Dont’s
- Do not disclose your wife’s secrets or faults to any family members or friends. Always conceal one another’s faults. Even worse is to speak about one’s intimate matters to others. Rasulullah (sallallahu alaihi wasallam) said: “One of the worst people in the sight of Allah Ta’ala on the day of Qiyaamah is a man who was intimate with his wife and thereafter he publicizes it” (Muslim #3542).
- Never compare nor mention the beauty, character, or qualities of other women to your wife. This is extremely insensitive and may cause jealousy, suspicion, and unnecessary doubts in her mind. Accept your wife for what she is and do not cast lustful glances at other women. By doing so, you will lose the love of your wife. When a woman emerges from her home, shaytaan beautifies her in the eyes of men. By controlling one’s gazes, one’s love for one’s wife will increase and one will attain the sweetness of imaan.
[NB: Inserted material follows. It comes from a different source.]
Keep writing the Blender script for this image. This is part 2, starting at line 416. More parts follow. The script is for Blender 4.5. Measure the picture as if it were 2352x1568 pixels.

- Do not keep in touch or communicate with any female acquaintances from the past, even if they are ‘just good friends’. This is forbidden and extremely detrimental to the marriage.
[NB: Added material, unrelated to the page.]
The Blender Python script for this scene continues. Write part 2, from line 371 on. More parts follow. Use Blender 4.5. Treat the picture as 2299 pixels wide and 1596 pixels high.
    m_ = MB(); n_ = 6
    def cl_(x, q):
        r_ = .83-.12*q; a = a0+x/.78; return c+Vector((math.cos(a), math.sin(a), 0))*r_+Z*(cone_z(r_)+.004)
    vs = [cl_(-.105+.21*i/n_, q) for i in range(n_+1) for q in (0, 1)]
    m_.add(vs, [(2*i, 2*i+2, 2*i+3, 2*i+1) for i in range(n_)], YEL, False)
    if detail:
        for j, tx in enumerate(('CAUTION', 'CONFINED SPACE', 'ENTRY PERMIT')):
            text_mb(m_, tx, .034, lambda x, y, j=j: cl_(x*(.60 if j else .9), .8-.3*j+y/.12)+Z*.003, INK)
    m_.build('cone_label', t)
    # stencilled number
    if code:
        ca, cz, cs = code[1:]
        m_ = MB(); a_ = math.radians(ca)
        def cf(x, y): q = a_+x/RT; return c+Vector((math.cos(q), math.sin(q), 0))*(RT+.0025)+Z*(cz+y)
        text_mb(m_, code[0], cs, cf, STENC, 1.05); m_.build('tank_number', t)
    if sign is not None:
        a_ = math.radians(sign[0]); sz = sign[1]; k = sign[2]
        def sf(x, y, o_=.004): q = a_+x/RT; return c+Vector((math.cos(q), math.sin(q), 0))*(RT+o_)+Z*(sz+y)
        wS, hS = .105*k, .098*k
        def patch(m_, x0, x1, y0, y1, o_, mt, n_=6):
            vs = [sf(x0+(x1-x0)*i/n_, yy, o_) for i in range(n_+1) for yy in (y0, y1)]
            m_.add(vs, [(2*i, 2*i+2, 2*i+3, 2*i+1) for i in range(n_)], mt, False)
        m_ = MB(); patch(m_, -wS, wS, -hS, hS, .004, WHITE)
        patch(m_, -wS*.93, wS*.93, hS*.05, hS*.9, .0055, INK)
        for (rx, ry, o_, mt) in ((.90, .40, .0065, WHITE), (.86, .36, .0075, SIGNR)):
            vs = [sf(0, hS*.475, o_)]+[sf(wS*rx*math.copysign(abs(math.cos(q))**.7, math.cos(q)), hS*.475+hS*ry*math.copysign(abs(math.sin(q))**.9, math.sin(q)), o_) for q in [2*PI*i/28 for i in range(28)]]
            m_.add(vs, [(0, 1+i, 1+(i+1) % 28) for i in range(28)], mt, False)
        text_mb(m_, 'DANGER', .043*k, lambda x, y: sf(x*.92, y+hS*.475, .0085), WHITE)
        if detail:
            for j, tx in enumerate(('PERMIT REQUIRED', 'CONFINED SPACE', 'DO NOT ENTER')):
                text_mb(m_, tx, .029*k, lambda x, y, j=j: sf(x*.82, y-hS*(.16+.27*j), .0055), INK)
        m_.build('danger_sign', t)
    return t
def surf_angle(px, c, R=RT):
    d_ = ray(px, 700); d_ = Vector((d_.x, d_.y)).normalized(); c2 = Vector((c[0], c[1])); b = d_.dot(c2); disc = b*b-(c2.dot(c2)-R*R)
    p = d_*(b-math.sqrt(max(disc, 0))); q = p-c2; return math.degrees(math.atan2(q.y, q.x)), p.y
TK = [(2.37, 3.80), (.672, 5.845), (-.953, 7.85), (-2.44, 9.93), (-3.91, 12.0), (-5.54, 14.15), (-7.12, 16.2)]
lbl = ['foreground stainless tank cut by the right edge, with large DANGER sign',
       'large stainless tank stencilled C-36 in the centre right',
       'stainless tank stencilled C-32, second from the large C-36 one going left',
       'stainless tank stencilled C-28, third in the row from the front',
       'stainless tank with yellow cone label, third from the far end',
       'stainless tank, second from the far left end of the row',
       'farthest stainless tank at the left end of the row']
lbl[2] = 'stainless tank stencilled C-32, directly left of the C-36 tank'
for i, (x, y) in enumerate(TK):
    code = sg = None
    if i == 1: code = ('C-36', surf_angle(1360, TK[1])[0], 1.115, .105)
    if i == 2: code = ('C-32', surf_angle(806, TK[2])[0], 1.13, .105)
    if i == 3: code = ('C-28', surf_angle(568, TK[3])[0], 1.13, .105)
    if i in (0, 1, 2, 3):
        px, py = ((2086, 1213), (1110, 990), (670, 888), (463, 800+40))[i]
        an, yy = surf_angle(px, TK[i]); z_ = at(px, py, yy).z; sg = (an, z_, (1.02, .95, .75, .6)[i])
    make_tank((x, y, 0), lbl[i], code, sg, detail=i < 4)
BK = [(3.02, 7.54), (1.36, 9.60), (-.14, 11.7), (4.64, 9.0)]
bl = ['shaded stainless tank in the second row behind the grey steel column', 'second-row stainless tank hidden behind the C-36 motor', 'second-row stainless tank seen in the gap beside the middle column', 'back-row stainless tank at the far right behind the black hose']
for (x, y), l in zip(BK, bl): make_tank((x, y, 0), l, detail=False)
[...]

- Never allow your wife to mix with strange men. This will severely harm your marriage. The hadith says that Allah Ta’ala has made Jannah haraam on a man who allows his wife to talk and freely mix with other men (Ahmad#5372). You too should abstain from talking unnecessarily to strange women. NB: Strange (ghayr-mahram) in the sharee’ah refers to all people with whom marriage is permissible in Islam. Included among them are cousins, brothers-in-laws, sisters-in-laws, parent’s brother’s and sister’s spouses, father and mother-in-law’s brothers and sisters, etc. Rasulullah (sallallahu alaihi wasallam) said: “The male relatives of the husband are death (in other words, just as one fears death, one should fear fitnah, mischief, and corruption from his male relatives with regard to his wife)” (Bukhari #5232). There are many cases where an illicit relationship was established in family circles. The consequences of not upholding the laws of hijaab, especially between a woman and her husband’s male relatives, are disastrous. Never trust the carnal-self.
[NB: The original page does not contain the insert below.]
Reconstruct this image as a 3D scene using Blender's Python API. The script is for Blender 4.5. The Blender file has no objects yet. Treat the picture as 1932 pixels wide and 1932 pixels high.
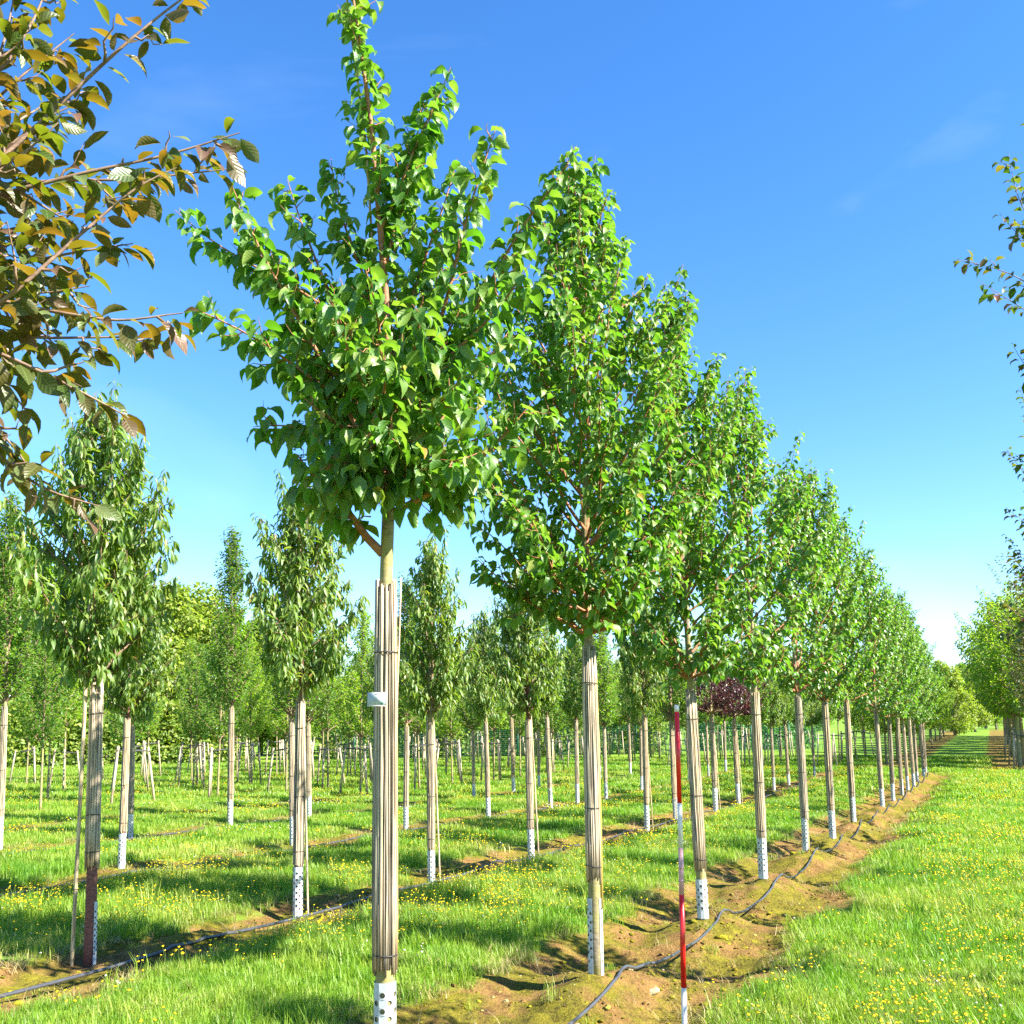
import bpy, math, random
import numpy as np

# ------------------------------------------------------------------ camera, sky, sun, exposure
SC = bpy.context.scene
COL = SC.collection
FPX, CXY, EYE = 1900.0, 966.0, 1.75            # focal length in picture units (1932 wide), centre, eye height
PITCH, YAW = math.radians(12.72), math.radians(25.09)
cam_d = bpy.data.cameras.new('camera')
cam_d.sensor_width = 36.0
cam_d.lens = FPX / 1932.0 * 36.0
cam_d.clip_end = 4000
cam = bpy.data.objects.new('camera', cam_d)
COL.objects.link(cam)
cam.location = (0, 0, EYE)
cam.rotation_euler = (math.pi / 2 + PITCH, 0, YAW)
SC.camera = cam

SUN_AZ, SUN_EL = math.radians(88), math.radians(40)      # azimuth clockwise from +Y (the row direction)
world = bpy.data.worlds.new('World')
SC.world = world
world.use_nodes = True
wn, wl = world.node_tree.nodes, world.node_tree.links
sky = wn.new('ShaderNodeTexSky')
sky.sky_type = 'NISHITA'
sky.sun_disc = False
sky.sun_elevation = SUN_EL
sky.sun_rotation = SUN_AZ
sky.altitude = 100
sky.air_density = 1.0
sky.dust_density = 0.15
sky.ozone_density = 3.0
hs = wn.new('ShaderNodeHueSaturation')
hs.inputs['Saturation'].default_value = 1.28
hs.inputs['Hue'].default_value = 0.506
hs.inputs['Value'].default_value = 1.0
wl.new(sky.outputs[0], hs.inputs['Color'])
# thin high cirrus
tc = wn.new('ShaderNodeTexCoord')
mp = wn.new('ShaderNodeMapping')
mp.inputs['Scale'].default_value = (1.2, 1.2, 3.4)
mp.inputs['Rotation'].default_value = (0.5, 0.3, 0.4)
wl.new(tc.outputs['Generated'], mp.inputs['Vector'])
nz = wn.new('ShaderNodeTexNoise')
nz.inputs['Scale'].default_value = 1.6
nz.inputs['Detail'].default_value = 7
nz.inputs['Distortion'].default_value = 0.6
wl.new(mp.outputs[0], nz.inputs['Vector'])
rp = wn.new('ShaderNodeMapRange')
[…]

- Never use the word ‘talaaq’ or ‘divorce’, either in jest or in anger. Don’t threaten her with divorce. If the marriage totally breaks down, seek the advice of a learned and experienced ‘Aalim before resorting to divorce.
- Never demand back any gift given to your wife, even if the marriage ends in divorce. It is totally forbidden to repossess gifts given at the time of marriage or at any other time.